The Darkside of Share Buybacks $AAPL $MSFT

Who really benefits when companies buy back their own shares?  Contrary to popular narratives, it's not usually the shareholders or the highly incentivized C-suite executives.  It's the Wall Street bankers that orchestrate them.

Source: WSJ

Source: WSJ

The companies on the left side of this chart will tell you that they're buying back shares because their stock price is too low, and they're doing shareholders a favor.  However, the right side of the chart tells a quite different story.  It shows that when the market was peaking in 2007 (before the financial crisis) companies were buying back lots of shares.  But these companies were essentially proven wrong as the stock market crashed in 2008 and 2009.  And were they buying back shares in 2009 and 2010 when the market really was cheap?... Nope.  They were not.  Precisely when they should have been buying back shares they were not, and when they should NOT have been buying back shares they were.

Don't worry though.  You know who profits from these buybacks with essentially no risk.  The Wall Street bankers that orchestrate them.  Whether it's a penny for each share bough back or a big fee for "helping" these companies- Wall Street is making money.  And don't worry because when share buybacks are no longer en vogue, Wall Street will find another way to make a lot of money.

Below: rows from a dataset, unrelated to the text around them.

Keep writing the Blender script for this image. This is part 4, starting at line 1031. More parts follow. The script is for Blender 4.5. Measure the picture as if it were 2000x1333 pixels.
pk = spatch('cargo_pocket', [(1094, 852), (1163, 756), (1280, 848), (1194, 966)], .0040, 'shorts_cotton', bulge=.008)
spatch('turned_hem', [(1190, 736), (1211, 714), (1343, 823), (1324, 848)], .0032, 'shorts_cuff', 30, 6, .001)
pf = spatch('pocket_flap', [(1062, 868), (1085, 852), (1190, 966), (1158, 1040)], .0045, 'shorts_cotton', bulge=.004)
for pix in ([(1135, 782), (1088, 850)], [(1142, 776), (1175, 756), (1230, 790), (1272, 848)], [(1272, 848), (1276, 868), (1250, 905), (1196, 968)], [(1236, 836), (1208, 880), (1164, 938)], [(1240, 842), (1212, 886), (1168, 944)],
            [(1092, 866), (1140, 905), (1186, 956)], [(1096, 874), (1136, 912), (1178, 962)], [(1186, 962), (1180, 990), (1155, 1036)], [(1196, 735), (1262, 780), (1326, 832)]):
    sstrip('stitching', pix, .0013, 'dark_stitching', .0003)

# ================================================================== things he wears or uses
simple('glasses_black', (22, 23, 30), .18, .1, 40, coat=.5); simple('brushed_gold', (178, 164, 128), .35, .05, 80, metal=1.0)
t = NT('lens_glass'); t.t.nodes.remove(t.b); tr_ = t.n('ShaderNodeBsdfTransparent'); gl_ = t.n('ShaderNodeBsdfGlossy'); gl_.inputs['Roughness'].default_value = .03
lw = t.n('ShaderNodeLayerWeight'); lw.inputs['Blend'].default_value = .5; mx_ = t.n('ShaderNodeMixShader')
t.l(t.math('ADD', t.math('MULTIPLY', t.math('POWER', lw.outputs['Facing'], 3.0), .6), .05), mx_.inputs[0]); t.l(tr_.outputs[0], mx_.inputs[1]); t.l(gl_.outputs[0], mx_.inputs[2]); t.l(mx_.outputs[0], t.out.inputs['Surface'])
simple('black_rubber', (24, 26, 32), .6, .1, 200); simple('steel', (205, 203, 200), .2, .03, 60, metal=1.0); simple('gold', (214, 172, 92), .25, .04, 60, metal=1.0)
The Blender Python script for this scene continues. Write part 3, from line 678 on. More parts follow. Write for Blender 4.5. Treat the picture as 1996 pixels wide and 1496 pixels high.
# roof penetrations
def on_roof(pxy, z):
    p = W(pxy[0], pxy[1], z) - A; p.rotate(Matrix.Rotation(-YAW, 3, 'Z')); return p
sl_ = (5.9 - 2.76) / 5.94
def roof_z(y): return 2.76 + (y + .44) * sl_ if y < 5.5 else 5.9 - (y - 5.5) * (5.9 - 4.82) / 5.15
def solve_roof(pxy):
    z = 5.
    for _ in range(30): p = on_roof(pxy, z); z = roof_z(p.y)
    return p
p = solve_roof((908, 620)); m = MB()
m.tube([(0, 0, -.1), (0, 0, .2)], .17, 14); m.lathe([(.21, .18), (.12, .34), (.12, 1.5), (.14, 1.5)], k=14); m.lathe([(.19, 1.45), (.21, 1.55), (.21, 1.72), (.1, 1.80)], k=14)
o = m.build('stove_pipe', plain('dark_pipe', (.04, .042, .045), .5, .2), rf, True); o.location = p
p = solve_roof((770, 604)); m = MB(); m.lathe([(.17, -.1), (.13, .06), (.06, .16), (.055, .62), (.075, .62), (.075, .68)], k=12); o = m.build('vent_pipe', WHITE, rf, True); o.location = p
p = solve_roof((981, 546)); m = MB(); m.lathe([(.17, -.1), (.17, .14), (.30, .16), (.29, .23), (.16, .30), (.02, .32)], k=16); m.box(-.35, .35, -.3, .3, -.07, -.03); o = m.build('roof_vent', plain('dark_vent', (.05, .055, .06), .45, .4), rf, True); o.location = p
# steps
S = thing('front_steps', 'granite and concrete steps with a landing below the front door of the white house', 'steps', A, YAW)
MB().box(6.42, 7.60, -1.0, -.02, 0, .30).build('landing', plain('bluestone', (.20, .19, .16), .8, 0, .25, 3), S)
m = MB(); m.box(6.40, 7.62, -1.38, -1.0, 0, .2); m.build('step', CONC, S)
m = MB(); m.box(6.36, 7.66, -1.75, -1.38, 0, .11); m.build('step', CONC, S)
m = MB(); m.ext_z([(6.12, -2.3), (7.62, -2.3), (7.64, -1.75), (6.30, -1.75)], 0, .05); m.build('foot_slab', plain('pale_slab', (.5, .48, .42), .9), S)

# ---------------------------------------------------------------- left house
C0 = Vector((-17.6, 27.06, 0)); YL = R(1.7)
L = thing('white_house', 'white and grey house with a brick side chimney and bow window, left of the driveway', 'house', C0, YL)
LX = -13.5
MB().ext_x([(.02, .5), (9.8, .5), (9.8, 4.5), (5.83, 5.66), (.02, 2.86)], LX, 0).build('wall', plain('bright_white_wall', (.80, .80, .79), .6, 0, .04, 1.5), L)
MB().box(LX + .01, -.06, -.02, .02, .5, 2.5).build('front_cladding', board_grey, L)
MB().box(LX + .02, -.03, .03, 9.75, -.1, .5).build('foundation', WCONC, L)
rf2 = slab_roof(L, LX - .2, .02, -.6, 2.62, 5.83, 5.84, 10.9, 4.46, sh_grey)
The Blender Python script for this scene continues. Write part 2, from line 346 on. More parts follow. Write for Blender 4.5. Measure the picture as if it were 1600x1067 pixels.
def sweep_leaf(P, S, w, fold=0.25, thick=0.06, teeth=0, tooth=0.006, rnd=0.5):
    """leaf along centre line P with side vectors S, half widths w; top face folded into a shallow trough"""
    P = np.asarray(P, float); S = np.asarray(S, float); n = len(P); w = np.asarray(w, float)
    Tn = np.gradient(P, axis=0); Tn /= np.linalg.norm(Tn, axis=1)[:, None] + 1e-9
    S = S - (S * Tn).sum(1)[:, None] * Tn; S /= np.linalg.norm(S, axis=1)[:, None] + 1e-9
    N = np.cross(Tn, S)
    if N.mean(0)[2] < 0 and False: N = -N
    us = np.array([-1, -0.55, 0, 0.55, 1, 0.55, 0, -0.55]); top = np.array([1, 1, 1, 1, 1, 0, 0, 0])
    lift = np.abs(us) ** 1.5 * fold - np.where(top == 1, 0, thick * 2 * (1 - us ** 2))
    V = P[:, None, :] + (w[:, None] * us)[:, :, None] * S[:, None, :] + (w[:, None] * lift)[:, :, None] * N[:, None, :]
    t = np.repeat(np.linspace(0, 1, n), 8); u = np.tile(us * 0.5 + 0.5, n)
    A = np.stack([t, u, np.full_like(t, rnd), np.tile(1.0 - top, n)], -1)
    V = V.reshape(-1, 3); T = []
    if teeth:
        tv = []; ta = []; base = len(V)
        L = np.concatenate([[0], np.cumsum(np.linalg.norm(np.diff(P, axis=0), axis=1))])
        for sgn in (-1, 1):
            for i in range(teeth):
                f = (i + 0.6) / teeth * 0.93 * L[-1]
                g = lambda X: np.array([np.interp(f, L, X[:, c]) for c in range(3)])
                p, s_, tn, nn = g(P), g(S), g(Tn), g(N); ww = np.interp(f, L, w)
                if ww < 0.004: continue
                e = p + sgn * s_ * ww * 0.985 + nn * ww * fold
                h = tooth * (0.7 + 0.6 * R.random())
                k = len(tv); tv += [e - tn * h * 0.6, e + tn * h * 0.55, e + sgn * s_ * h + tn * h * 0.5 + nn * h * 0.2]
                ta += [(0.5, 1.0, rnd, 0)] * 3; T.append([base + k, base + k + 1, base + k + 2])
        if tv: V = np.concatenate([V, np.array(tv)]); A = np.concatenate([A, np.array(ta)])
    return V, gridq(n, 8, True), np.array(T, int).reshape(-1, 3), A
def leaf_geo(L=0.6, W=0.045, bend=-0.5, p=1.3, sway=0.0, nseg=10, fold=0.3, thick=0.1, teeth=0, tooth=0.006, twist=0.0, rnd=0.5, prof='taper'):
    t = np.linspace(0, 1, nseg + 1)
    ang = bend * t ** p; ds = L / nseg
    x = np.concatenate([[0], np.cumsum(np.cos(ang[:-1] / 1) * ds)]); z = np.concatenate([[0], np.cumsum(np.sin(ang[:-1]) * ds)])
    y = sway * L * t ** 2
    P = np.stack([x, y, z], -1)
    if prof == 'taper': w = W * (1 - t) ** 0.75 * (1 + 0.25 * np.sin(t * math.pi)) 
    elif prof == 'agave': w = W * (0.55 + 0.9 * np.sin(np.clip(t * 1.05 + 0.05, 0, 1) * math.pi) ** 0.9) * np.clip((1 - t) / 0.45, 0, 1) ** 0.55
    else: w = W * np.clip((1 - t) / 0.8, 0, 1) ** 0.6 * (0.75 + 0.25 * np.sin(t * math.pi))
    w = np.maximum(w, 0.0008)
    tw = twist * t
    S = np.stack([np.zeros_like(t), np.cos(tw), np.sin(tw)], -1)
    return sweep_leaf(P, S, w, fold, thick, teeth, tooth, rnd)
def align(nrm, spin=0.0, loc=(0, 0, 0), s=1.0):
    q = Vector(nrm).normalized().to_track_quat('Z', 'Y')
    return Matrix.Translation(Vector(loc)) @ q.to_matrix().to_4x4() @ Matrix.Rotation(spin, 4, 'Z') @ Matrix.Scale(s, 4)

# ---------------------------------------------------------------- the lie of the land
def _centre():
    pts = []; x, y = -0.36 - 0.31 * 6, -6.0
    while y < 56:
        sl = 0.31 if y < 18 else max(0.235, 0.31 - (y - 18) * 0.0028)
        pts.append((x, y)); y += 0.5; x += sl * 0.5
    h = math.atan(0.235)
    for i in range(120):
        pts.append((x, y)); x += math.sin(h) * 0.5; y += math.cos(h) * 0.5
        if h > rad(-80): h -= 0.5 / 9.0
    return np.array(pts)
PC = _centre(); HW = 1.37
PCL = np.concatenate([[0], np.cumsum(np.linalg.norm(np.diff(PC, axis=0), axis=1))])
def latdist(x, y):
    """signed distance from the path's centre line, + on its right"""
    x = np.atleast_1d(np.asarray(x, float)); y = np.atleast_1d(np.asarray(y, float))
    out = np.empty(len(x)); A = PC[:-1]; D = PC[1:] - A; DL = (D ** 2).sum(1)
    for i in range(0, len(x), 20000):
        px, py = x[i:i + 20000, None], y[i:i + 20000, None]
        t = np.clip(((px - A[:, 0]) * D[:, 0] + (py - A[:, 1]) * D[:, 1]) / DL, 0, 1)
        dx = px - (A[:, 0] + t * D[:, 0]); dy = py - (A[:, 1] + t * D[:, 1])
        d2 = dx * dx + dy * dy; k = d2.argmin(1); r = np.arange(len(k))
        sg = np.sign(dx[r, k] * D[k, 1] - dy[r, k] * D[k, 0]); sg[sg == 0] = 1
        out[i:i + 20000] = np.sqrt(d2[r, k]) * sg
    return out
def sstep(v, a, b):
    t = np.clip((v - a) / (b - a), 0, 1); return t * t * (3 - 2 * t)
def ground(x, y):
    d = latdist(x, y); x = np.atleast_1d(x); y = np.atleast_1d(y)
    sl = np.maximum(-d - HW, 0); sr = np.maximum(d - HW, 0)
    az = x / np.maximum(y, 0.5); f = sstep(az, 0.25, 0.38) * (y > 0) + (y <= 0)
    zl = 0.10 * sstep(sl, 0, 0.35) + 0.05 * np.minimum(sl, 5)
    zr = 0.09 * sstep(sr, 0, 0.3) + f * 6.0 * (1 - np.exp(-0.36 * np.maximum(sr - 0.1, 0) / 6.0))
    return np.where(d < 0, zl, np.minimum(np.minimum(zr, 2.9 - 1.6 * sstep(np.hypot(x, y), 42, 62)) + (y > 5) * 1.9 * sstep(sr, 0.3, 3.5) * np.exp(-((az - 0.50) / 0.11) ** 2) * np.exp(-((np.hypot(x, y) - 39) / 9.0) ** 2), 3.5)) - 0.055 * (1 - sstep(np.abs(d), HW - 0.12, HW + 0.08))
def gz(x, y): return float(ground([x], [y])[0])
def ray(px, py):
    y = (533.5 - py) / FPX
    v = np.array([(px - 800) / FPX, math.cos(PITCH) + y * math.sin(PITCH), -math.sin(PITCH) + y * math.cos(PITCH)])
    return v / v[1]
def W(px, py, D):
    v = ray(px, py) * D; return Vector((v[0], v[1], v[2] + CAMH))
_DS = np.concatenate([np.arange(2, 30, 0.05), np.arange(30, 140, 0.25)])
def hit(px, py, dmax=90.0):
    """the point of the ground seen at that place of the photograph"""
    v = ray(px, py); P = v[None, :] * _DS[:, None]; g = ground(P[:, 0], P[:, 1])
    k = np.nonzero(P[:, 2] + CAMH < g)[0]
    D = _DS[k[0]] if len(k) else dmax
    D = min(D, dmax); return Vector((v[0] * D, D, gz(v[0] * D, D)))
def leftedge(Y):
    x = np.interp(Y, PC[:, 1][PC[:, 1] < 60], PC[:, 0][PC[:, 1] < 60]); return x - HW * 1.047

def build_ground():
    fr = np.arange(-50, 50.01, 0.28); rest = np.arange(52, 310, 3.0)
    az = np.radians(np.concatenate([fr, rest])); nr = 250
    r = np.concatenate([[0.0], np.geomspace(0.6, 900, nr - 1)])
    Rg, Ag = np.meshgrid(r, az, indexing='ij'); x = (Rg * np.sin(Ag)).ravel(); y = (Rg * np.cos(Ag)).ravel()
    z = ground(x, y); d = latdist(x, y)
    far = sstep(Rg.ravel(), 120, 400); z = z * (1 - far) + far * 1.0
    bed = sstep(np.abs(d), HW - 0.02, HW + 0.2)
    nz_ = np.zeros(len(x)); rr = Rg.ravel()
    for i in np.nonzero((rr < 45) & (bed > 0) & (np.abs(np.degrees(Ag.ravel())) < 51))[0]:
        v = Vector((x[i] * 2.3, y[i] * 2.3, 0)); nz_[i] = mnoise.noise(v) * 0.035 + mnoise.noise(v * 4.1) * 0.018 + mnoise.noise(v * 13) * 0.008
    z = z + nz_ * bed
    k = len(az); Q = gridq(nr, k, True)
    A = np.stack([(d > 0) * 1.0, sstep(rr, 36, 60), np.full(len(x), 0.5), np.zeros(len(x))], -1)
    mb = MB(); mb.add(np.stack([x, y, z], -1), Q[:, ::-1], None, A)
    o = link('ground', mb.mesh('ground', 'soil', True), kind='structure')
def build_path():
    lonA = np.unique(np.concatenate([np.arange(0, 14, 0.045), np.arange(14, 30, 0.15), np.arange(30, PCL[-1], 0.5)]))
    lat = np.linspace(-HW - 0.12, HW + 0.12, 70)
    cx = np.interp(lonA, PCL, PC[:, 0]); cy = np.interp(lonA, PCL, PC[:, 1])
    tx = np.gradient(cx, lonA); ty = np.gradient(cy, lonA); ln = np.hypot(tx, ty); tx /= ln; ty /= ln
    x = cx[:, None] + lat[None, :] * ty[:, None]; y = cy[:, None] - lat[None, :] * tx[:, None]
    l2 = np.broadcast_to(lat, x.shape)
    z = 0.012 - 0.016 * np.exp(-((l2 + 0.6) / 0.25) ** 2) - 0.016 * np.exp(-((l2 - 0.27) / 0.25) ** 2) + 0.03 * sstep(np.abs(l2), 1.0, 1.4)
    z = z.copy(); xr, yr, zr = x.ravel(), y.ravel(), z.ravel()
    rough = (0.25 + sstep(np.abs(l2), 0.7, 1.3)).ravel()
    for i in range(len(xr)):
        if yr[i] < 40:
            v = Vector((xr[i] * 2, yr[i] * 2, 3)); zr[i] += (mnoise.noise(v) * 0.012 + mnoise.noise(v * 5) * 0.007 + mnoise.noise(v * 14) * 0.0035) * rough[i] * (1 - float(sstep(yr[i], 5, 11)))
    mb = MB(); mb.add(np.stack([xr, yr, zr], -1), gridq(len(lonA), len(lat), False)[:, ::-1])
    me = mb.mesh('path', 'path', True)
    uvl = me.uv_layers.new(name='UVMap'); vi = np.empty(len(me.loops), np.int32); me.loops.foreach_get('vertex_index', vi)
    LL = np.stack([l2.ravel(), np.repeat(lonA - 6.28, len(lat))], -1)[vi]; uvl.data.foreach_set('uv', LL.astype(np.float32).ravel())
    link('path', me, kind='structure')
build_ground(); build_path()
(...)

We're not even going to get into the perverse incentives some corporate management teams have to engage in share buybacks (e.g. sometimes they have big bonuses tied to hitting short-term EPS numbers which can be easily manipulated (in the short-run) with some "well-timed" share buybacks).

In our view, most of the time share buybacks are just another fee that is ultimately paid by the investor.  After companies spend cash on the share repurchase programs they have less cash left over for the stock holders.  In reality, most share repurchase programs are just another expensive Wall Street fee similar to broker sales commissions, 12b-1 fees, unnecessary FX hedging programs, and those ridiculous mutual fund management fees.  However, unlike all those other fees, it's a lot harder for you to avoid them because it's up to the corporate executives to wise up.